初めてアーシュラ・K・ル・グィンの小説を読みました。

「闇の左手」ハヤカワ文庫SF

1969年の作品です。

両性具有の人たちの社会が出てくるよ。

タイトルの「闇の左手」

「闇」と対になるのが「光」、「左手」と対になるのが「右手」

これらは対義語というわけではないみたいです。

西洋の二元論よりも、東洋の陰と陽の思想に近いみたい。どう違うと言われてもよくわからないので、ごめんなさい。対になるものどうしが相互に部分をつくって、全体で一つになっている。

例えるなら、コップの中で牛乳とコーヒーを混ぜたカフェオレってことかな。同じコップなら全体で一つだから、お互いに混ざらない水と油でもいいのだろうか。

惑星ゲセンの人たちは「男と女」という性差がないから、タイトルはこれに引っかけているんだね。

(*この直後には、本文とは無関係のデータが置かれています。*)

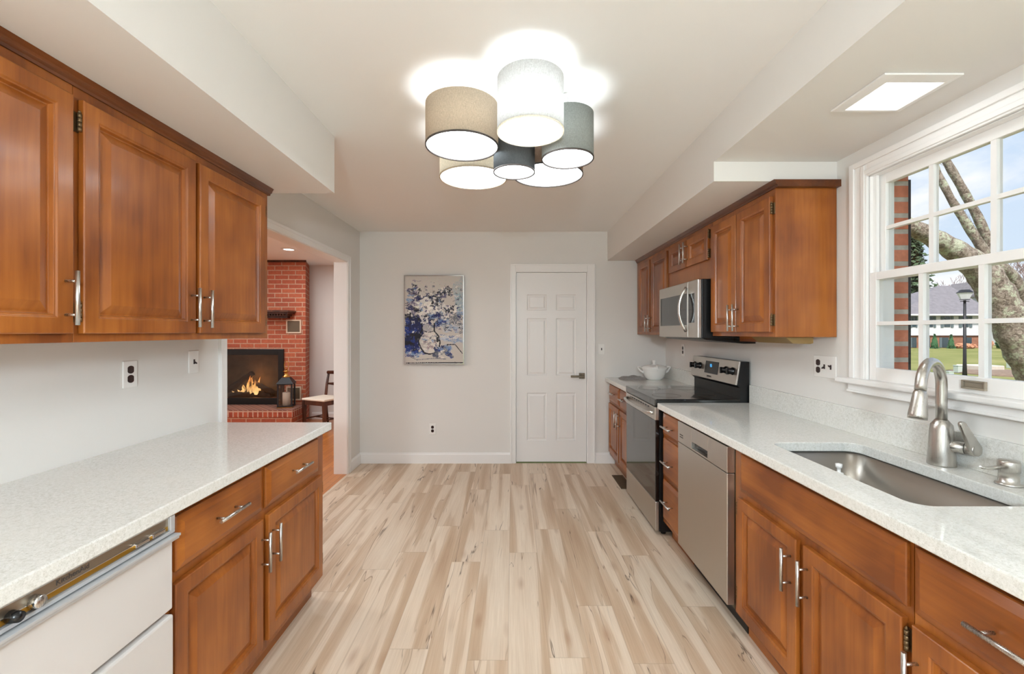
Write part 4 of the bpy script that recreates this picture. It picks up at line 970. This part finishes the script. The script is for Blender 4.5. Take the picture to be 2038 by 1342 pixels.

ヨメシュ教徒の予言をする人たちが出てきます。この能力は予言というよりも、すべてを同時に見ることらしい。全体を見る能力だ。

部分にとらわれるのではなくて、全体を見ていますね。

惑星ゲセンでは戦争がない。面白いアイディアだ。

この本を読んで思い出したのが養老孟司の「バカの壁」

バカの壁では、一元論がよくないって言ってた。一つの考え方や、視点にこだわること。

一神教はまさに一元論の宗教で、イスラム教やキリスト教は一元論に陥るから、戦争をしてきたわけです。

戦争とまでいかなくても、日常でも話が通じない、争いが絶えない、バカの壁はどこにでもあります。

コロナ騒ぎなんて完全にそうだよなあ。

惑星ゲセンの人たちが戦争をしない理由、アーシュラ・K・ル・グィンはとっくに「バカの壁」に気が付いていたんだね。

惑星ゲセンで戦争はないけど、それ以外は全部あるってのも面白い。殺人、拷問、陰謀なんかはあるんだ。

「闇の左手」もう一回よく読んで、そのうちまとめます。